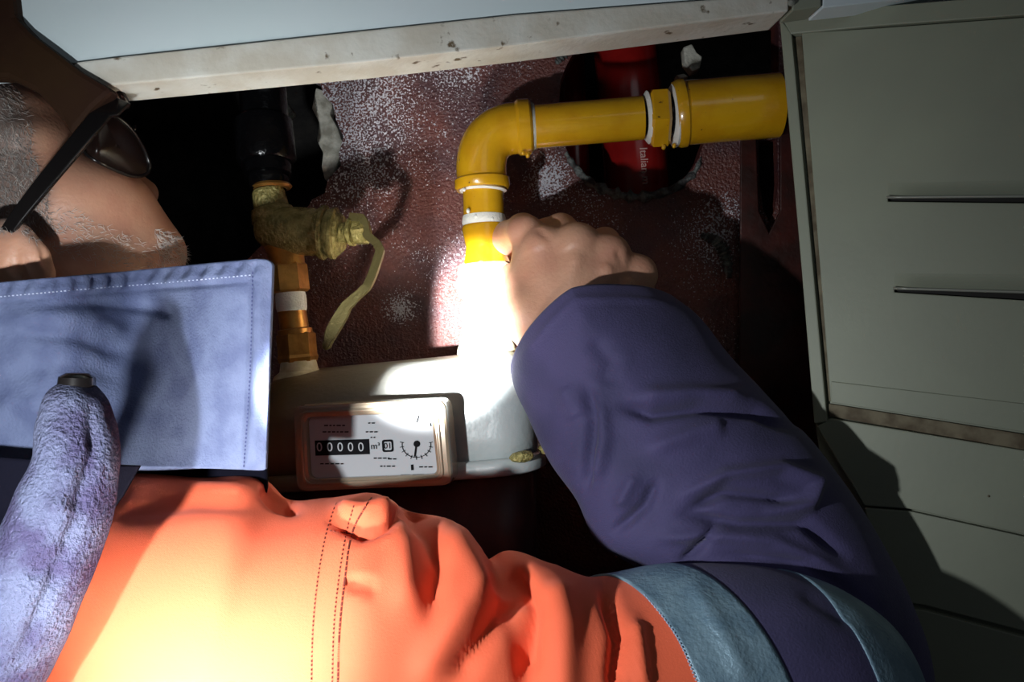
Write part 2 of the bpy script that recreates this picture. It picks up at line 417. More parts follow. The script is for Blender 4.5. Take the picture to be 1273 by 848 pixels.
# wall cupboard above: enamel face and scuffed lower edge
TP = Plane((100, 60, 0.453), (975, 10, 0.490), (500, -200, 0.470))
up = empty('wall_cupboard', TP.at(540, 60), 'pale blue-grey enamelled cupboard front with scuffed white lower edge above the niche', 'cupboard')
slab('front_panel', TP, [(-40, -80), (965, -80), (965, -8), (640, 18), (452, 38), (150, 71), (104, 77), (-40, 92)], 0.0, 0.02, M['enamel'], up)
slab('lower_rail', TP, [(98, 79), (150, 72.5), (452, 40), (640, 20), (978, -6), (978, 16), (640, 58), (452, 79), (150, 107), (60, 113)], 0.0025, 0.03, M['strip'], up, bevel=0.0012)
slab('end_cap', TP, [(982, -80), (1020, -80), (1020, 9), (985, 14)], 0.001, 0.02, M['cream'], up)
slab('side_panel', TP, [(1023, -80), (1300, -80), (1300, -30), (1130, -2), (1023, 10)], 0.0, 0.02, M['enamel'], up)['label'] = 'lighter blue side panel'
bar('rivet', TP.at(981, 6, 0.0025), TP.at(981, 6, 0.0045), [(0, .0022), (.7, .0022), (1, .0012)], M['steel'], up, 14)
# brown padded board at the left
LP = Plane((0, 50, 0.442), (150, 120, 0.446), (0, 250, 0.444))
tag(slab('trim_3', LP, [(-160, -80), (8, -80), (14, -20), (19, 20), (40, 42), (72, 66), (100, 88), (134, 108), (139, 113), (116, 134), (88, 168), (78, 150), (45, 114), (10, 97), (-160, 94)], 0, 0.012, M['brownboard'], bevel=0.003), kind='structure')

# ------------------------------------------------------------------ right-hand cabinet
CP = Plane((972, 24, 0.540), (1273, 270, 0.470), (1015, 525, 0.530))
cb = empty('drawer_cabinet', CP.at(1140, 500), 'cream metal cabinet with slotted door and drawers, right of the gas niche', 'cabinet')
slab('carcass', CP, [(968, 24), (1310, -6), (1310, 1000), (1080, 1000), (1012, 525)], -0.004, 0.012, M['cream'], cb)
slab('top_rail', CP, [(972, 24), (1090, 10), (1310, -8), (1310, 18), (1090, 34), (984, 44)], 0.003, 0.01, M['cream'], cb)
slab('stile', CP, [(972, 26), (985, 44), (1027, 500), (1029, 524), (1013, 526)], 0.003, 0.01, M['cream'], cb)
slab('gap', CP, [(988, 44), (996, 43), (1036, 498), (1029, 500)], -0.0025, 0.002, M['grime'], cb)
sl1 = [(1104, 246), (1310, 244.5), (1310, 253.5), (1104, 251)]
sl2 = [(1112, 358), (1310, 364), (1310, 376), (1112, 363.5)]
dr = slab('door', CP, [(997, 42), (1090, 36), (1310, 20), (1310, 544), (1290, 537), (1033, 500)], 0.0015, 0.006, M['cream'], cb, bevel=0.0006, holes=[sl1, sl2])
for sl, a, b in ((sl1, (1110, 228), (1310, 224)), (sl2, (1118, 340), (1310, 342))):
    slab('slot_back', CP, [(sl[0][0], sl[0][1]), (1310, sl[1][1]), (1310, sl[2][1]), sl[3]], -0.0025, 0.001, M['black'], dr, bevel=0)
    # pressed hood over the slot
    n, m = 24, 10; vs = []
    for i in range(n):
        u = i/(n-1)
        for j in range(m):
            v = j/(m-1)
            x = a[0]+(b[0]-a[0])*u; ya = a[1]+(b[1]-a[1])*u; yb = sl[0][1]+(sl[1][1]-sl[0][1])*u+1.2
            e = min(1, u*9)**0.5
            vs.append(CP.at(x-6*(1-e), ya+(yb-ya)*v, 0.0016+0.0045*e*(v**1.6)))
    hm = fix(mesh(vs, grid_faces(n, m, False)))
    ho = link('slot_hood', hm, M['cream'], dr)
    sweepm = sweep([CP.at(sl[0][0]-1+(1312-sl[0][0])*t, sl[0][1]+(sl[1][1]-sl[0][1])*t+1, 0.0058) for t in np.linspace(0, 1, 12)], [0.0009]*12, 8)
    link('slot_lip', sweepm, M['steel'], dr)
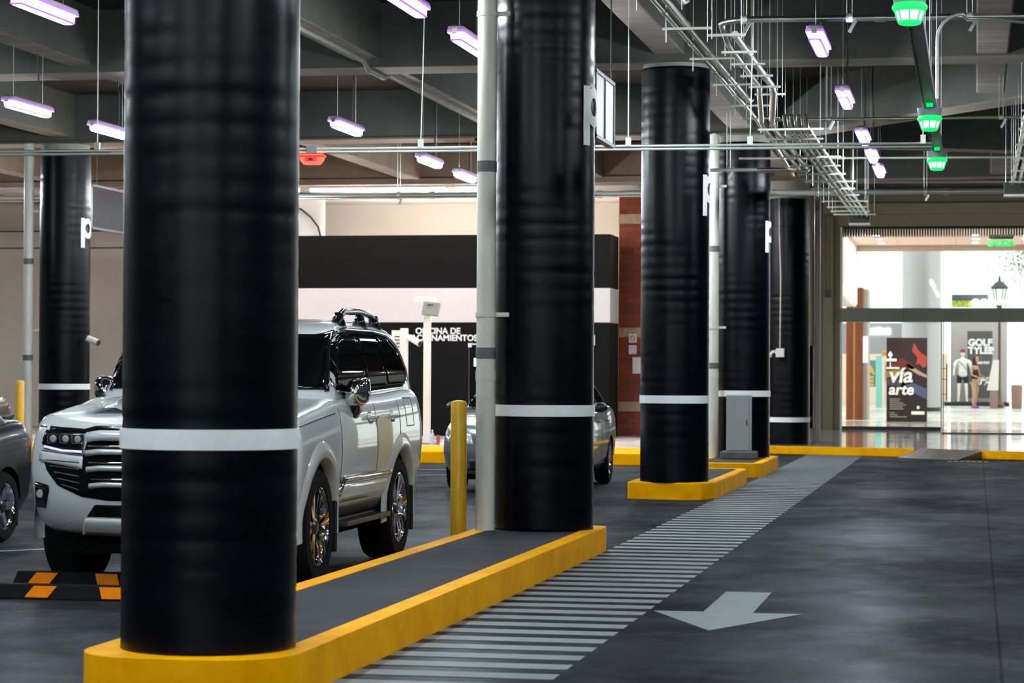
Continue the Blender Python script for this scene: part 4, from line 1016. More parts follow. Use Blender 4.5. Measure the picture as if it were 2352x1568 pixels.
def patch(sh, axis, sgn, poly, off, th, name, m, parent, n=14, mm=6, smooth=True):
    rows = [[sh.hit(axis, sgn, a, b, off) for a, b in r] for r in poly_rows(poly, n, mm)]
    o = MB().grid(rows).build(name, m, parent, smooth=smooth)
    # outward orientation
    me = o.data; c = sum((v.co for v in me.vertices), Vector()) / len(me.vertices)
    nn = sum((p.normal for p in me.polygons), Vector())
    want = Vector((sgn, 0, 0)) if axis == 'x' else Vector((0, sgn, 0)) if axis == 'y' else Vector((0, 0, 1))
    if nn.dot(want) < 0: me.flip_normals()
    so = o.modifiers.new('t', 'SOLIDIFY'); so.thickness = th; so.offset = -1
    return o
def strip(sh, axis, sgn, pts, wd, off, th, name, m, parent, step=.06):
    """ribbon of width wd following a polyline on the shell"""
    P = []
    for a, b in zip(pts[:-1], pts[1:]):
        a, b = Vector(a), Vector(b); k = max(1, int((b - a).length / step))
        for i in range(k): P.append(a + (b - a) * i / k)
    P.append(Vector(pts[-1])); rows = []
    for i, p in enumerate(P):
        d = (P[min(i + 1, len(P) - 1)] - P[max(0, i - 1)]).normalized(); nn = Vector((-d.y, d.x)) * wd / 2
        rows.append([sh.hit(axis, sgn, *(p - nn), off), sh.hit(axis, sgn, *p, off + th), sh.hit(axis, sgn, *(p + nn), off)])
    mb = MB().grid(rows)
    o = mb.build(name, m, parent, smooth=True, fix=False)
    so = o.modifiers.new('t', 'SOLIDIFY'); so.thickness = max(.004, th); so.offset = 0
    return o
def car_body(parent, m, W, yf, yr, zb, top, wtab, insets, rf, rr, bf, br, crown, arch, zax, axles, tyre_w):
    """lower body: wtab = (t, half width, front inset, rear inset) up the height; top(y) = deck height; wheel arches cut out"""
    rings = []
    def zt(y): return interp(top, y)
    for t, ww, fi, ri in wtab:
        r = plan_ring(W * ww, yf + fi, yr - ri, rf, rr, bf, br)
        rings.append([Vector((x, y, zb + (zt(y) - zb) * t)) for x, y in r])
    base = rings[-1]
    for s in insets:
        ring = []
        for p in base:
            x = p.x * s; y = (yf + yr) / 2 + (p.y - (yf + yr) / 2) * (1 - (1 - s) * .35)
            ring.append(Vector((x, y, zt(y) + crown * (1 - s * s))))
        rings.append(ring)
    o = MB().loft(rings).build('body', m, parent, auto=38)
    cut = []
    for ya in axles:
        for s in (-1, 1):
            c = MB().lathe([(arch, s * (W - tyre_w - .10)), (arch, s * (W + .3))], 40, c=(0, ya, zax), axis='X').build('cut', M_well)
            c.parent = parent
            md = o.modifiers.new('arch', 'BOOLEAN'); md.operation = 'DIFFERENCE'; md.object = c; md.solver = 'EXACT'; md.material_mode = 'TRANSFER'
            cut.append(c)
    bpy.context.view_layer.update()
    bake(o)
    for c in cut: bpy.data.objects.remove(c)
    o.data.set_sharp_from_angle(angle=math.radians(38))
    return o
def greenhouse(parent, m, levels):
    rings = []
    for z, w_, yf, yr, rf, rr, bf, br in levels:
        rings.append([Vector((x, y, z)) for x, y in plan_ring(w_, yf, yr, rf, rr, bf, br)])
    return MB().loft(rings).build('cabin', m, parent, auto=50)
def wheel(parent, x, y, R, rim_r, wd, side, spokes=6, style='twin', yaw=0):
    w_ = MB().lathe([(rim_r, -wd / 2), (rim_r + .02, -wd / 2 - .004), (R - .03, -wd / 2), (R - .008, -wd / 2 + .03), (R, -wd / 4), (R, wd / 4), (R - .008, wd / 2 - .03), (R - .03, wd / 2), (rim_r + .02, wd / 2 + .004), (rim_r, wd / 2)], 44, axis='X', caps=False)
    o = w_.build('wheel', M_rubber, parent, auto=35); o.location = (x, y, R); o.rotation_euler = (0, 0, yaw)
    MB().lathe([(rim_r, wd / 2 - .005), (rim_r - .012, wd / 2 - .002), (rim_r - .03, wd / 2 - .04), (rim_r - .035, -wd / 2)], 40, axis='X', caps=False).build('rim', M_chrome, o, auto=40).scale = (side, 1, 1)
    MB().lathe([(.01, wd / 2 - .09), (rim_r - .03, wd / 2 - .10)], 30, axis='X', caps=False).build('brake_disc', M_rimdark, o).scale = (side, 1, 1)
    sp = MB(); xo = wd / 2 - .02
    for k in range(spokes):
        for e in ((-.10, .10) if style == 'twin' else (0,)):
            a = 2 * PI * k / spokes; a1 = a + e * 2.1; a0 = a + e * .9; ww = .020 if style == 'twin' else .036
            def q(r_, an, dx, t): return (xo + dx, r_ * math.cos(an) - t * math.sin(an), r_ * math.sin(an) + t * math.cos(an))
            r0, r1 = .055, rim_r - .012
            vs = [q(r0, a0, -.015, -ww), q(r0, a0, -.015, ww), q(r1, a1, .0, ww * .8), q(r1, a1, .0, -ww * .8),
                  q(r0, a0, -.06, -ww), q(r0, a0, -.06, ww), q(r1, a1, -.05, ww * .8), q(r1, a1, -.05, -ww * .8)]
            sp.add(vs, [(0, 1, 2, 3), (4, 7, 6, 5), (0, 4, 5, 1), (1, 5, 6, 2), (2, 6, 7, 3), (3, 7, 4, 0)])
    sp.build('spokes', M_chrome if style == 'twin' else M_silver, o, bevel=.004).scale = (side, 1, 1)
    MB().lathe([(.001, xo + .0), (.045, xo - .002), (.062, xo - .02), (.06, xo - .07)], 20, axis='X', caps=False).build('hub', M_rimdark, o, auto=40).scale = (side, 1, 1)
    return o

# ---- the white off-roader
sv = thing('off_road_car', 'large white off-road car with chrome grille, parked behind the closest column', 'car', (-5.355, 17.74, 0), math.radians(.8))
KY = lambda y: y if y < -1.42 else -1.42 + (y + 1.42) * .89
K2 = lambda pts: [(KY(a), b) for a, b in pts]
YF, YR, W = -2.33, KY(2.46), .985
AX = (-1.42, KY(1.42))
TOP = [(KY(a), b) for a, b in ((-2.4, 1.055), (-2.22, 1.115), (-1.9, 1.17), (-1.3, 1.225), (-.9, 1.275), (-.3, 1.285), (.8, 1.30), (2.0, 1.33), (2.5, 1.32))]
lo = car_body(sv, M_suvw, W, YF, YR, .37, TOP,
              [(0, .86, .16, .16), (.04, .90, .09, .10), (.14, .955, .03, .05), (.34, .985, .0, .02), (.55, 1.0, .0, .0), (.72, .995, .015, .0), (.80, .985, .03, .005), (.86, .975, .04, .01), (.93, .955, .05, .02), (.975, .93, .065, .035), (1.0, .895, .09, .05)],
              (.97, .9, .78, .55, .25), .24, .16, .27, .06, .035, .47, .405, AX, .27)
gh = greenhouse(sv, M_suvw, [(1.24, .895, -1.06, 2.05, .12, .18, .26, .05), (1.32, .885, -.99, 2.03, .12, .18, .25, .05), (1.45, .865, -.87, 1.99, .12, .18, .23, .05), (1.60, .835, -.73, 1.92, .12, .20, .21, .05),
                              (1.70, .805, -.62, 1.84, .12, .22, .20, .06), (1.755, .785, -.53, 1.77, .13, .24, .19, .06), (1.795, .752, -.42, 1.69, .14, .26, .18, .06), (1.825, .70, -.26, 1.58, .16, .26, .16, .06), (1.848, .60, -.02, 1.44, .18, .26, .13, .05), (1.864, .45, .25, 1.28, .18, .2, .1, .04), (1.872, .25, .5, 1.05, .12, .12, .05, .03)])
sh = Shell([lo, gh]); shl = Shell([lo])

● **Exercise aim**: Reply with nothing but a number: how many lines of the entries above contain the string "script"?

● **Expected output**: 2